SAN JOSE, Calif. (CN) — A proposed class that sued Google over claims the tech giant surreptitiously performed passive data transfers over its Android operating system appears headed toward a $135 million settlement.

U.S. Magistrate Judge Virginia DeMarchi on Thursday granted preliminary approval to a class of Android users claiming Google — without informing or getting users’ consent — transmitted large amounts of information between Android devices and its own servers. The transfers reportedly occurred when the devices were idle, untouched and with all apps closed. They also used people’s cellular data and didn’t compensate users for the data consumed.

A final approval hearing is set for June 23.

The class is defined as people in the United States who used the Android operating system to access the internet from Nov. 12, 2017, to the date a final order is signed. Class members of a similar, California state suit are excluded from the federal class.

“Although individual settlement payments are capped at $100 per class … plaintiffs’ counsel do not expect the cap to be reached,” the judge said in her decision.

Settlement funds will go into an interest-bearing trust once final approval is granted. Class attorneys intend to request almost $40 million from the fund in fees, with another $750,000 in costs and expenses. Administrative costs are expected to reach $9.3 million.

Additionally, the named plaintiffs can each receive up to $25,000.

In addition to the payment, Google must make certain disclosures to Android users.

When someone sets up a new Android phone, Google must disclose the conduct that spawned the legal action. That includes having Google Play’s terms of service include the information that its system services often require internet connectivity, which could use their cellular data. Also, network communications could occur when someone isn’t directly using their device, the judge said.

A help page available to users must also state that the information exchange would tap into someone’s mobile data, if a Wi-Fi network wasn’t available.

DeMarchi said she had to determine certain criteria were met before granting preliminary approval to the settlement. That included whether it was fair, reasonable and adequate. It also meant that the number of class members needed to generally exceed 40.

“The numerosity requirement is met here, as the record reflects that there are more than 100 million Americans who used Android smartphones with cellular data plans during the class period,” she said.

The class also must have suffered the same injury. DeMarchi determined the action met this benchmark, as the class members’ claims focused on the use of cellular data through the same software that appears on all, or almost all, Android devices.

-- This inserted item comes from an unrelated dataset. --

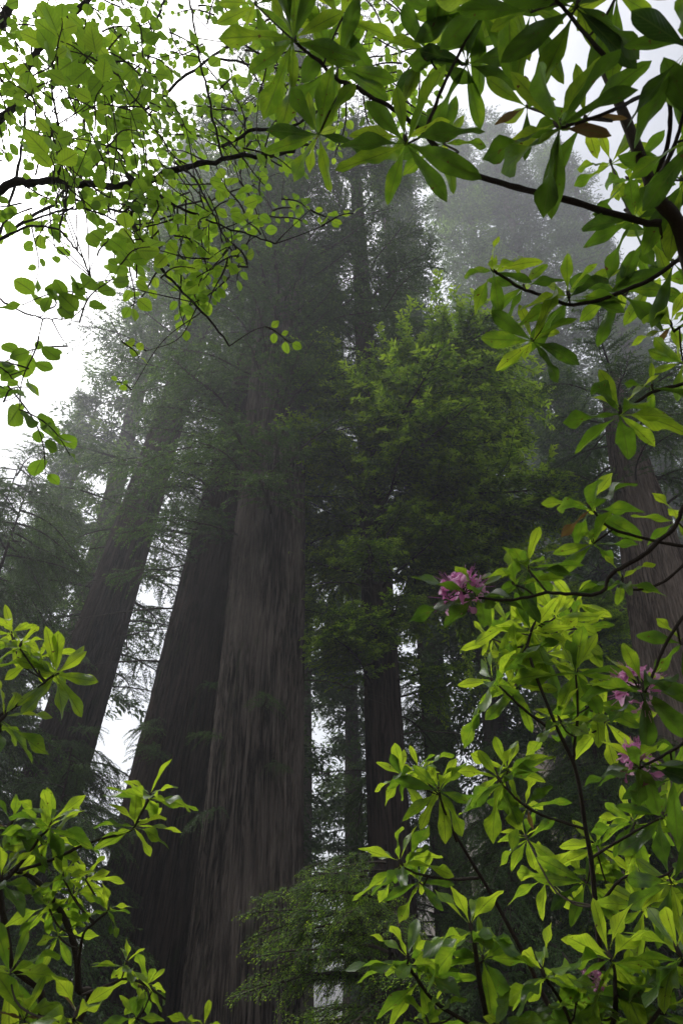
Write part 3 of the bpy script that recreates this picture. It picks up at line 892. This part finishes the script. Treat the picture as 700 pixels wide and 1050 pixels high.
Cs.branch([(640, 1080, 1.6), (680, 1030, 1.6), (700, 985, 1.6)], 4, 3, [(698, 982, 74, 11, 0, .55), (680, 1040, 70, 9, 0, .35), (520, 1060, 60, 8, 0, .4)], tint=.5)

# lower left shrubs
Ds = Shrub('rhododendron', 'yellow-green rhododendron filling the lower left corner', (-1.35, 1.95), group=rh, seed=43, grow=1.08, thin=.2, up=(.1, .4, .8))
gD = Ds.base
stem_part(Ds, [gD, P(20, 1100, 2.0), P(10, 980, 2.0), P(-10, 860, 2.0), P(-25, 760, 2.0)], .014, .006)
stem_part(Ds, [gD + [.05, 0, 0], P(60, 1090, 2.0), P(80, 1010, 2.0), P(70, 950, 2.0), P(40, 905, 2.0), P(10, 890, 2.0)], .012, .006)
Ds.branch([(-25, 765, 2.0), (0, 735, 1.9), (25, 718, 1.9), (45, 700, 1.9), (56, 692, 1.9)], 4, 2.2, [(56, 692, 50, 12, 0, .75), (20, 664, 42, 10, .0, .72), (8, 700, 46, 11, 0, .68), (38, 675, 40, 9, .1, .7), (0, 740, 60, 9, -.1, .5), (12, 650, 36, 7, .2, .7)], tint=.65)
Ds.branch([(-15, 850, 2.0), (0, 900, 1.9), (25, 880, 1.9), (40, 860, 1.9), (50, 850, 1.9)], 4, 2.2, [(50, 848, 54, 13, 0, .5), (50, 862, 50, 9, .1, .65), (8, 850, 60, 9, -.05, .25), (0, 905, 56, 10, -.1, .45), (20, 925, 56, 9, 0, .6)], tint=.5)
Ds.branch([(10, 895, 2.0), (55, 880, 1.95), (85, 865, 1.9), (120, 855, 1.9), (138, 848, 1.9), (153, 820, 1.9)], 3.4, 2, [(153, 820, 50, 9, 0, .68), (138, 848, 46, 9, 0, .62)], tint=.6)
Ds.branch([(80, 1000, 2.0), (85, 960, 1.9), (98, 945, 1.9), (110, 935, 1.9)], 3, 2, [(110, 934, 30, 8, 0, .65), (75, 918, 36, 9, .1, .6), (88, 902, 34, 8, .1, .65), (50, 930, 40, 9, .1, .5), (60, 960, 36, 8, .1, .5), (65, 900, 30, 7, .0, .6)], tint=.6)
Ds.branch([(85, 1020, 2.0), (110, 1010, 1.9), (130, 1003, 1.9), (150, 1010, 1.9), (170, 1025, 1.9)], 3, 2, [(128, 990, 34, 9, 0, .62), (150, 1012, 34, 9, .1, .55), (172, 1028, 38, 9, 0, .62), (100, 1000, 36, 9, .1, .5), (112, 1030, 40, 9, .1, .5), (140, 1045, 36, 8, 0, .5)], tint=.55)
Ds.branch([(20, 1100, 1.5), (60, 1070, 1.45), (76, 1045, 1.4)], 4, 3, [(76, 1048, 74, 9, 0, .72), (10, 1000, 60, 9, .3, .5), (25, 1045, 60, 9, .2, .55), (0, 960, 60, 9, .3, .5)], tint=.6)
Ds.branch([(85, 1090, 1.7), (150, 1085, 1.6), (200, 1070, 1.55), (208, 1055, 1.55)], 4, 3, [(208, 1056, 36, 7, 0, .75)], tint=.7)


# ------------------------------------------------------------------ broadleaf canopy, upper left
def spray(r, L, nl, leaf, tint, thin=1.0):
    """hanging twig with alternate ovate leaves, starts at origin along +x"""
    mb = MB()
    n = 12; t = np.linspace(0, 1, n)
    dz = r.uniform(.1, .5)
    path = np.stack([L * t, L * .1 * np.sin(t * 4 + r.uniform(0, 6)) * t, -dz * L * t ** 2], -1)
    tube(mb, path, (.0022 * (1 - .7 * t) + .0006) * thin, 5, r=r, m=1)
    for k in range(nl):
        s = (k + .7) / nl
        b = np.array([np.interp(s, t, path[:, c]) for c in range(3)])
        side = 1 if k % 2 else -1
        a = side * R(r.uniform(35, 75)) if k < nl - 1 else 0
        d = nrm([math.cos(a), math.sin(a), r.uniform(-.5, .15)])
        nz = nrm(np.array([0, 0, 1]) + r.normal(0, .38, 3))
        y = nrm(np.cross(nz, d)); z = np.cross(d, y)
        ln = leaf * r.uniform(.6, 1.2)
        b2 = b + d * ln * .15
        tube(mb, np.array([b, b2]),   .001 * thin, 4, m=1, r=r)
        stamp(mb, OV[r.integers(len(OV))], np.stack([d * ln, y * ln, z * ln])[None], b2[None], np.array([np.clip(tint + r.normal(0, .17), 0, 1)]))
    return mb


class Canopy:
    def __init__(self, name, label, base, group, seed):
        self.base = np.array([base[0], base[1], float(ground_z(base[0], base[1]))])
        self.root = thing(name, label, 'tree', self.base, group)
        self.r = np.random.default_rng(seed); self.limbs = []

    def limb(self, pts, w0, w1, mat=None, world=None, name='limb'):
        W = [P(*p) for p in pts] if world is None else world
        n = max(14, 8 * len(W))
        path = smooth_path(W, n)
        L = np.linalg.norm(path[-1] - path[0])
        wig = np.cumsum(self.r.normal(0, 1, (n, 3)), axis=0); wig -= np.linspace(0, 1, n)[:, None] * wig[-1]
        path = path + wig * .0035 * L
        if world is None:
            dpx = np.array([np.dot(q - CAM, FWD) for q in path]); rad = np.linspace(w0, w1, n) / 2 / FPX * dpx
        else:
            rad = np.linspace(w0, w1, n)
        mb = MB(); tube(mb, path - path[0], rad, 8, wob=.09, r=self.r)
        o = link(name, mb.mesh(name, [mat or M_LIMB]), self.root, path[0] - self.base)
        rec = [o, path, rad, MB()]
        self.limbs.append(rec)
        return rec

    def fill(self, x0, y0, x1, y1, cnt, d0, d1, leafpx, nl=(6, 9), tint=.5, holes=()):
        r = self.r
        for _ in range(cnt):
            for tries in range(20):
                px, py = r.uniform(x0, x1), r.uniform(y0, y1)
                if not any(hx0 < px < hx1 and hy0 < py < hy1 for hx0, hy0, hx1, hy1 in holes):
                    break
            self.at(px, py, r.uniform(d0, d1), r.uniform(*leafpx), r.integers(*nl), tint)

    def at(self, px, py, D, lpx, nl, tint=.5, heading=None):
        r = self.r
        c = P(px, py, D)
        best = None
        for L in self.limbs:
            dist = np.linalg.norm(L[1] - c, axis=1); i = int(np.argmin(dist))
            if best is None or dist[i] < best[1]:
                best = (L, dist[i], i)
        L, dist, i = best
        a = L[1][i]
        leaf = lpx * D / FPX
        sl = leaf * nl * .5
        # supporting twig from the limb to the start of the spray
        outw = nrm((c - a) + r.normal(0, .15, 3))
        tw = MB()
        tube(tw, smooth_path([a, (a + c) / 2 + r.normal(0, .07 * dist, 3), c], 10) - a, np.linspace(min(.0026, L[2][i]), .0011 * max(1, D / 2.5), 10), 5, r=r)
        spm = spray(r, sl, nl, leaf, tint, thin=max(1, D / 2.0))
        az = math.atan2(outw[1], outw[0]) + r.normal(0, .6) if heading is None else heading
        o = link('leaf_spray', spm.mesh('leaf_spray', [M_BROAD, M_TWIG]), L[0], c - L[1][0])
        o.rotation_euler = (r.normal(0, .3), r.uniform(-.1, .45), az)
        L[3].add(tw.v[0] + (a - L[1][0]), tw.f[0], tw.uv[0]) if False else None
        t = link('twig', tw.mesh('twig', [M_TWIG]), L[0], a - L[1][0])


bg = 'broadleaf trees overhanging from the upper left'
T1 = Canopy('broadleaf_tree', 'mossy-limbed broadleaf tree reaching a dark branch across the upper left', (-4.2, 2.6), bg, 51)
b1 = T1.base
T1.limb(None, .11, .035, M_LIMB, [b1, b1 + [.05, 0, 1.5], b1 + [.2, .05, 3.0], b1 + [.5, 0, 4.6], b1 + [.9, .1, 6.4]], 'trunk')
hub = T1.limbs[0][1]
T1.limb([(-140, 232, 3.2), (0, 196, 3.0), (60, 183, 3.0), (130, 178, 3.0), (200, 166, 3.0), (262, 157, 3.0), (320, 150, 3.0)], 10, 3)
T1.limb([(228, 160, 3.0), (218, 120, 3.0), (206, 62, 3.0), (196, 10, 3.0), (190, -30, 3.0)], 2.5, 2)
T1.limb([(-80, 120, 3.4), (0, 118, 3.4), (30, 60, 3.4), (60, 28, 3.4), (100, -10, 3.4)], 9, 6)
T1.limb([(-60, 60, 3.2), (-10, 35, 3.2), (10, 10, 3.2), (22, -20, 3.2)], 11, 8)
T1.limb([(228, 150, 3.3), (260, 136, 3.3), (300, 130, 3.3), (350, 100, 3.3), (372, 80, 3.3)], 4, 2)
T1.limb([(60, 183, 3.0), (62, 140, 2.9), (55, 90, 2.9), (58, 20, 2.9)], 3, 2)
T1.limb([(130, 178, 3.0), (140, 200, 2.9), (136, 225, 2.9), (160, 262, 2.8), (200, 310, 2.8), (235, 355, 2.9)], 4.5, 2)
T1.limb([(-60, 300, 2.8), (10, 240, 2.8), (50, 232, 2.7), (80, 260, 2.7), (95, 290, 2.7)], 3, 1.6)
T1.limb([(130, 178, 3.0), (180, 212, 2.9), (230, 236, 2.9), (282, 250, 2.9)], 3, 1.4)
T1.limb([(180, 167, 3.0), (205, 190, 2.9), (222, 225, 2.8), (245, 268, 2.8)], 2.6, 1.4)
T1.limb([(20, 230, 2.8), (70, 215, 2.8), (110, 222, 2.8), (150, 250, 2.8)], 2.6, 1.5)
for (a_, b_) in ((1, 2.6), (3, 2.6), (4, 2.9)):
    # join the side limbs to the trunk
    q = T1.limbs[a_][1][0]
    i = int(np.argmin(np.linalg.norm(hub - q, axis=1)))
    T1.limb(None, .03, .02, M_LIMB, [hub[max(0, i - 6)], (hub[max(0, i - 6)] + q) / 2 + [0, 0, .1], q])
H1 = [(150, 55, 232, 95), (0, 280, 55, 470)]
T1.fill(0, 0, 150, 120, 38, 2.4, 3.6, (13, 20), tint=.45, holes=H1)
T1.fill(30, 20, 150, 190, 10, 1.8, 2.4, (21, 28), (4, 6), .62)
T1.fill(0, 90, 160, 220, 32, 2.4, 3.6, (12, 20), tint=.45)
T1.fill(130, 180, 280, 290, 34, 2.6, 3.3, (11, 17), tint=.6)
T1.fill(225, 20, 300, 200, 10, 2.8, 3.8, (10, 16), tint=.5)
T1.at(120, 275, 2.0, 22, 6, .55); T1.at(140, 285, 2.1, 22, 6, .7); T1.at(165, 285, 2.2, 18, 5, .75); T1.at(100, 262, 2.3, 20, 6, .5)
T1.at(272, 335, 2.9, 12, 5, .8); T1.at(330, 232, 2.9, 13, 6, .75); T1.at(318, 215, 2.9, 12, 4, .7)
T1.at(125, 350, 2.6, 12, 4, .8); T1.at(135, 400, 2.6, 9, 4, .6); T1.at(150, 360, 2.8, 10, 4, .6)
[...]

“Permitting the case to proceed as a single class action is an efficient use of the court’s and the parties’ resources and the most expeditious way to resolve common questions about Google’s use of cellular data,” DeMarchi said.

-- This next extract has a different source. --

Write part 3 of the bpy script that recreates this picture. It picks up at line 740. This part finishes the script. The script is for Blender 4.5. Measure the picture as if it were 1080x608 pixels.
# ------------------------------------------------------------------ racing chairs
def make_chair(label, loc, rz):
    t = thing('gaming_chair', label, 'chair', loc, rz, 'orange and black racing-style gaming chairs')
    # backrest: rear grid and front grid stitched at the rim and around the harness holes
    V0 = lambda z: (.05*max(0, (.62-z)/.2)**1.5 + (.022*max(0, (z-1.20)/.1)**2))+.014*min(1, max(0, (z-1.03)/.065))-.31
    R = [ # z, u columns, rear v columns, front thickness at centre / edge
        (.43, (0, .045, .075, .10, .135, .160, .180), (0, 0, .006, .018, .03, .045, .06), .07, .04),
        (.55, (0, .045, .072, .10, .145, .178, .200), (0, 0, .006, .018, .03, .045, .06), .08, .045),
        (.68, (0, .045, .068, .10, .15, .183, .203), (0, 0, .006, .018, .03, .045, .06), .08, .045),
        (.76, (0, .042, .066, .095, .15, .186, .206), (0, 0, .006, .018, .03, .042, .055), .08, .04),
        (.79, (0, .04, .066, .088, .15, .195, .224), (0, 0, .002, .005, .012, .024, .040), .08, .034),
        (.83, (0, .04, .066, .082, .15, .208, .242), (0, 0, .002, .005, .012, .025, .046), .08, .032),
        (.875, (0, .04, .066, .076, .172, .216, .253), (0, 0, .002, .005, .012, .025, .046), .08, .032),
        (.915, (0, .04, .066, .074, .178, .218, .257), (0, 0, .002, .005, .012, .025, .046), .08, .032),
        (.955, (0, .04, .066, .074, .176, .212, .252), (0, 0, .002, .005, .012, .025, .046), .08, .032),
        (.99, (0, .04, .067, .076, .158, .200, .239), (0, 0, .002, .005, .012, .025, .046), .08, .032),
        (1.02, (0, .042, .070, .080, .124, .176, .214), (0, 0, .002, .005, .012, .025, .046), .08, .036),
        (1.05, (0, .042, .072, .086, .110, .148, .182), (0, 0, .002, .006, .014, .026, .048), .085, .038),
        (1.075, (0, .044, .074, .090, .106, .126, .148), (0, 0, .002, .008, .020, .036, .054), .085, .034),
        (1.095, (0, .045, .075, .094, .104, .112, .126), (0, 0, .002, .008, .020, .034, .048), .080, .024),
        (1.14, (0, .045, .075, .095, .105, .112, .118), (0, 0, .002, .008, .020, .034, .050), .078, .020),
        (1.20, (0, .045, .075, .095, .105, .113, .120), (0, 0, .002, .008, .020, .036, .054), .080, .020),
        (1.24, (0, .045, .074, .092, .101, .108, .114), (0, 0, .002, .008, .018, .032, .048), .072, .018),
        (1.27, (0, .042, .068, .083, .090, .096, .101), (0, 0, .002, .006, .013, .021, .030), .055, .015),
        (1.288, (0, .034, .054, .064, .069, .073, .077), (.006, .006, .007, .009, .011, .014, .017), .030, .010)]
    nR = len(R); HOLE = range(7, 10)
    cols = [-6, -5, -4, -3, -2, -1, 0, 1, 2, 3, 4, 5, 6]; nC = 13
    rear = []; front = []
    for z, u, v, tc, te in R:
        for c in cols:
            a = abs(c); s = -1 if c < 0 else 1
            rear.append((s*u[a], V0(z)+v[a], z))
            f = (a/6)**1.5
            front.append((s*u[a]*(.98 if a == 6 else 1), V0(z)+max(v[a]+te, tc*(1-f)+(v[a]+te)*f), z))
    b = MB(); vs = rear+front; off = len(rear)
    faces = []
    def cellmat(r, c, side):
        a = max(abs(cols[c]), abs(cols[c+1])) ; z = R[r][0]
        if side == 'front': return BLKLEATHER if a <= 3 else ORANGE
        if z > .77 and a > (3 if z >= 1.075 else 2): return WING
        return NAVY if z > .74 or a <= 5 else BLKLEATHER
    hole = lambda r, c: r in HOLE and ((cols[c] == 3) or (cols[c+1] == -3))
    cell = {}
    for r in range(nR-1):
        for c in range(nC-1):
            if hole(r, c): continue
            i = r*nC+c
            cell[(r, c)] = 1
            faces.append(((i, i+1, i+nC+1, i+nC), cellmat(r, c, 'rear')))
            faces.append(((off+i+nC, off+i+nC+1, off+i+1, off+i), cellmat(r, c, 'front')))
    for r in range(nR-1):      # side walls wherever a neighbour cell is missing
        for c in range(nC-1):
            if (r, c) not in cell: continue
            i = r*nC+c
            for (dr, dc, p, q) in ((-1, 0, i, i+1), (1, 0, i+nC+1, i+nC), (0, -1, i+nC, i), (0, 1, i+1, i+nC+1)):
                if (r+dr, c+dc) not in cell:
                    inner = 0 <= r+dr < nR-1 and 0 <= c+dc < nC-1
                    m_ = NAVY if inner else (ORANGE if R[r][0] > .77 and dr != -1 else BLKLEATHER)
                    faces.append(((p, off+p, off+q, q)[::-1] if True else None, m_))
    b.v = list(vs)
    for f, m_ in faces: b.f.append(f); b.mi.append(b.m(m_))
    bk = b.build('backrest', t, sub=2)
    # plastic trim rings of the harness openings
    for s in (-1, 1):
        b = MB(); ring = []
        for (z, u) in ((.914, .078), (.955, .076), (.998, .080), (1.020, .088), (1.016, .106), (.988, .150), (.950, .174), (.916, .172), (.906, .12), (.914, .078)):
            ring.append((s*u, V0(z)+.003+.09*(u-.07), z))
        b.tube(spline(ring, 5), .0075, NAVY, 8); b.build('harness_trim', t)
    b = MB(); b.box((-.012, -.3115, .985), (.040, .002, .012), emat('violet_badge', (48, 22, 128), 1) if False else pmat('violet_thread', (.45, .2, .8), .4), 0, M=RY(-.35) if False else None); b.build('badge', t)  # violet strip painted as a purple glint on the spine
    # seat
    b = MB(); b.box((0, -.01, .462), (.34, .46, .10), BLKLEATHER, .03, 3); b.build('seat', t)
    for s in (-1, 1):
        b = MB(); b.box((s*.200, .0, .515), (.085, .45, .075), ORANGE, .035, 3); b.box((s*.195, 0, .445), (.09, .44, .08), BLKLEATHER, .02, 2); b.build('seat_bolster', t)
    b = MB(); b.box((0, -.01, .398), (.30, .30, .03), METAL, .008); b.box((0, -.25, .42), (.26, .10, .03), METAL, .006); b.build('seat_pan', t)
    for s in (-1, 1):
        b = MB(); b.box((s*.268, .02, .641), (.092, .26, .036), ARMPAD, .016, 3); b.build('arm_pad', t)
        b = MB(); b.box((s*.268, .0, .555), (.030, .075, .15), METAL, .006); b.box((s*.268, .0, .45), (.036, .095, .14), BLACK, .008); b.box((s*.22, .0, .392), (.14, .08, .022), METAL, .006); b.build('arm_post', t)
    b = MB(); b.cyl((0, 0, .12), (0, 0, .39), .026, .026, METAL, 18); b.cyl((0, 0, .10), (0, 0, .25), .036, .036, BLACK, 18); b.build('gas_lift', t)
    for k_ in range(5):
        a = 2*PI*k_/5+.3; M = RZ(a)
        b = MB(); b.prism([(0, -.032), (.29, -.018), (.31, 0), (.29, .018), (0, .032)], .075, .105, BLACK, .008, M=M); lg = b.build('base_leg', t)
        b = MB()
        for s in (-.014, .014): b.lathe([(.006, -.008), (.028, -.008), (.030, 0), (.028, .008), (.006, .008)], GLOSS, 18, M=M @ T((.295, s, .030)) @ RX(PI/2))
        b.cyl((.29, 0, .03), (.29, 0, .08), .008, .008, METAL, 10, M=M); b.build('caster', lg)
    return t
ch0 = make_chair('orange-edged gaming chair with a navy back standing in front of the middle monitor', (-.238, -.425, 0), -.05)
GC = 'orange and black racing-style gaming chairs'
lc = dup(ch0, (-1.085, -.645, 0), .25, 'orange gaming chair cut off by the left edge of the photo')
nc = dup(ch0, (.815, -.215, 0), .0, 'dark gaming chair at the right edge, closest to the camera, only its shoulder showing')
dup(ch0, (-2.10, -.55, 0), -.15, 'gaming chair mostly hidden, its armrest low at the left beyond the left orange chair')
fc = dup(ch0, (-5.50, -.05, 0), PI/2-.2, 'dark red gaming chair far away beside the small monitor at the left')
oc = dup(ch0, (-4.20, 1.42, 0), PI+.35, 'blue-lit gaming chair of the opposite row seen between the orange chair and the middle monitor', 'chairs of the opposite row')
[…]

The class action reached the Ninth Circuit before returning to the lower court and attaining preliminary approval.

Class members filed the action in 2020, making claims of conversion and quantum meruit — the latter being a legal path to gain restitution for improper enrichment.

A judge granted Google’s motion to dismiss, giving no leave to amend. The Ninth Circuit affirmed dismissing the quantum meruit claim. However, it reversed and remanded the conversion issue to the lower court.

The other, California state suit led class members to request a stay of the federal case, pending the state suit’s resolution. A judge in November denied the stay and two days later the parties announced they’d reached a settlement.

Attorneys involved in the class action couldn’t be reached for comment after business hours Friday.